The second part is a geopolitical crisis manifested in longer-term “hegemonic cycles.” Hegemony means domination. Crises come in the transition period between different hegemonic regimes. His examples are the transition from the hegemony of the Dutch Republic to that of the British Empire, and again from British to American hegemony. These geopolitical cycles tend to be of more variable length than the economic cycles. From the Netherlands to Britain spanned just over one hundred years, from Britain to the United States took fifty. American hegemony is now declining and will be soon ended, he says, after a reign of about seventy to eighty years. He is understandably unsure of what is to follow. He does posit Chinese hegemony as one possible future, but he seems to think it more likely that there will be no single hegemon. Given his Hobbesian view of the human need for a single Sovereign, that bodes ill. He does not see the two crises of capitalism and hegemony as undercutting or complicating each other. Instead at certain junctures crises of both the capitalist and the hegemonic cycles coincide and reinforce one another to produce a systemic crisis of the whole.
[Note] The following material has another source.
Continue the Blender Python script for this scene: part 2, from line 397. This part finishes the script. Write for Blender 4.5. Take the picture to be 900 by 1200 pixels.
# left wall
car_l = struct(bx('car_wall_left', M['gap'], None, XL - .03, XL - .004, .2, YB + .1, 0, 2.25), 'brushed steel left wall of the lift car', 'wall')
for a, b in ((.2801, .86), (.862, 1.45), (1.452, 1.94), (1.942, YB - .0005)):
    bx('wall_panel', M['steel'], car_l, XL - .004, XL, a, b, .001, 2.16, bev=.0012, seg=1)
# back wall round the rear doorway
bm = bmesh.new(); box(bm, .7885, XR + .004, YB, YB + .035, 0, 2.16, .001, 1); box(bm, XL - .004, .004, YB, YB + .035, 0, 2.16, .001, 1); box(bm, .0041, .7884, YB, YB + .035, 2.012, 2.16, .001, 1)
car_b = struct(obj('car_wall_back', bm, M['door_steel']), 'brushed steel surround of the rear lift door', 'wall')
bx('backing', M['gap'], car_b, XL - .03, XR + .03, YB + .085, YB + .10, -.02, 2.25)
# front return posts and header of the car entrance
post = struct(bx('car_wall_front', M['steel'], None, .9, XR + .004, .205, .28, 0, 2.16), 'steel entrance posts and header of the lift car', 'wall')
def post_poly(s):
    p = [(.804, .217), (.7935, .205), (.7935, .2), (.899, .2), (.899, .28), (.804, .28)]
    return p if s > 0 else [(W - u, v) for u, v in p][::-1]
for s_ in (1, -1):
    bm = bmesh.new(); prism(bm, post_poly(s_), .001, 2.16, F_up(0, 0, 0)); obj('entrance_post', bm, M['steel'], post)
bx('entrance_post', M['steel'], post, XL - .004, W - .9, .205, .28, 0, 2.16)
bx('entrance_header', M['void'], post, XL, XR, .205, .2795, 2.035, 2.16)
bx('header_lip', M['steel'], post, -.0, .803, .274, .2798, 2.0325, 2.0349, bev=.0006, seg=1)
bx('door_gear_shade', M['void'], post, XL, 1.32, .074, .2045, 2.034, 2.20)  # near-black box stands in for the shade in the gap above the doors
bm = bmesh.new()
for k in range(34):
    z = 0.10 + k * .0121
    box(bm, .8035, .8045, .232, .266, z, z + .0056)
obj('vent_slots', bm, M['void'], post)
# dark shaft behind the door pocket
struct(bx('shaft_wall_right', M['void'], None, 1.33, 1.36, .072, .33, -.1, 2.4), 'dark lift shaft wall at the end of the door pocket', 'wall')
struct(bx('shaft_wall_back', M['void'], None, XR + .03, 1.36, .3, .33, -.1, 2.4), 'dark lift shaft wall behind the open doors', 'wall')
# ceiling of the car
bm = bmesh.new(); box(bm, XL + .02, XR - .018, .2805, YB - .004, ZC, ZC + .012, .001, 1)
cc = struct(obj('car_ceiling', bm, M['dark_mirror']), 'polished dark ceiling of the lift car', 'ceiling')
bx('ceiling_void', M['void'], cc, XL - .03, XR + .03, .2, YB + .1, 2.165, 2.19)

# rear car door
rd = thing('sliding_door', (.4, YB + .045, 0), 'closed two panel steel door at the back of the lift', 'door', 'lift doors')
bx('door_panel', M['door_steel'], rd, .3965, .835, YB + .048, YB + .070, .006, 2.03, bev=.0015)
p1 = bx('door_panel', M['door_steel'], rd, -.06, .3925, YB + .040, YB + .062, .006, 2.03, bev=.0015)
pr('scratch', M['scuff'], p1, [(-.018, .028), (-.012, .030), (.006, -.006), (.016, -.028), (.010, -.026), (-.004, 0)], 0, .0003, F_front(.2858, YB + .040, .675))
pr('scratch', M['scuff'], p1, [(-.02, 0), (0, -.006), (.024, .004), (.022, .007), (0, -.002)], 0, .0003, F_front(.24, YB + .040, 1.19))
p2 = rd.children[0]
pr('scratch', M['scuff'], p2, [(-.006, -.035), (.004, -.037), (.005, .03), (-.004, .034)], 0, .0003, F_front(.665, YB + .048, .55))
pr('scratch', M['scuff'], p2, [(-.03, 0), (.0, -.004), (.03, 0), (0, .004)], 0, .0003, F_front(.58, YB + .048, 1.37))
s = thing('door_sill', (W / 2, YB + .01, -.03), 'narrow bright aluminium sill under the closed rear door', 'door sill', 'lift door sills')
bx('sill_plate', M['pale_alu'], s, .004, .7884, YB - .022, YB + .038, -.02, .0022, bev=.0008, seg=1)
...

This is a succinct theory, full of insights, but I have difficulty in accepting either half of it. First, consider his list of historical hegemons. The Dutch Republic seems a bizarre choice as Europe’s first hegemon. In the late 17th century the Dutch pioneered some capitalist institutions, they defended themselves well on both land and sea, and they acquired a few colonies. But they never dominated Europe, let alone the rest of the world. The Habsburgs and France were the leading powers at this time in Europe, but the continent (and its empires) had essentially multipower geopolitics. Britain was more dominant in the 19th century, for it was the leading industrial capitalist power with the biggest navy, the biggest empire, and for a time the reserve currency, but it was never hegemonic over the continent of Europe and it relied on a balance of power between other states to protect itself. Wallerstein then sees a period of rivalry between two potential hegemons, Germany and the United States, before the latter triumphed. He describes the period 1914 to 1945 as a “thirty years war” between the two, an odd description for wars into which America only entered tardily, and only when attacked by Japan in the second war. American hegemony was indeed established after World War II, but mostly as the unintended consequence of a war started by the suicidal fascist and military bravado of Germany and Japan, though these did succeed in finishing off the British and French Empires. US hegemony over much of the world was completed by the Soviet Union turning inwards into economic autarchy. Such a contingent set of outcomes resulted from complex interactions among all four sources of social power. The United States was already in the interwar period the leading economic power—though without World War II the dollar would have probably shared reserve status with other national currencies—but had much less military or geopolitical power. The outcome of the war was that America became the great historical exception, the only global empire, the only true hegemon the world has ever seen. But with only a single case, it is hard to identify hegemonic cycles. Nonetheless, I do agree with Wallerstein that the United States has been hegemonic in the recent past, that its hegemony is now weakening, and that it may well end sometime around 2020 to 2025. This unique world-historical process may lead to a crisis specific to the United States.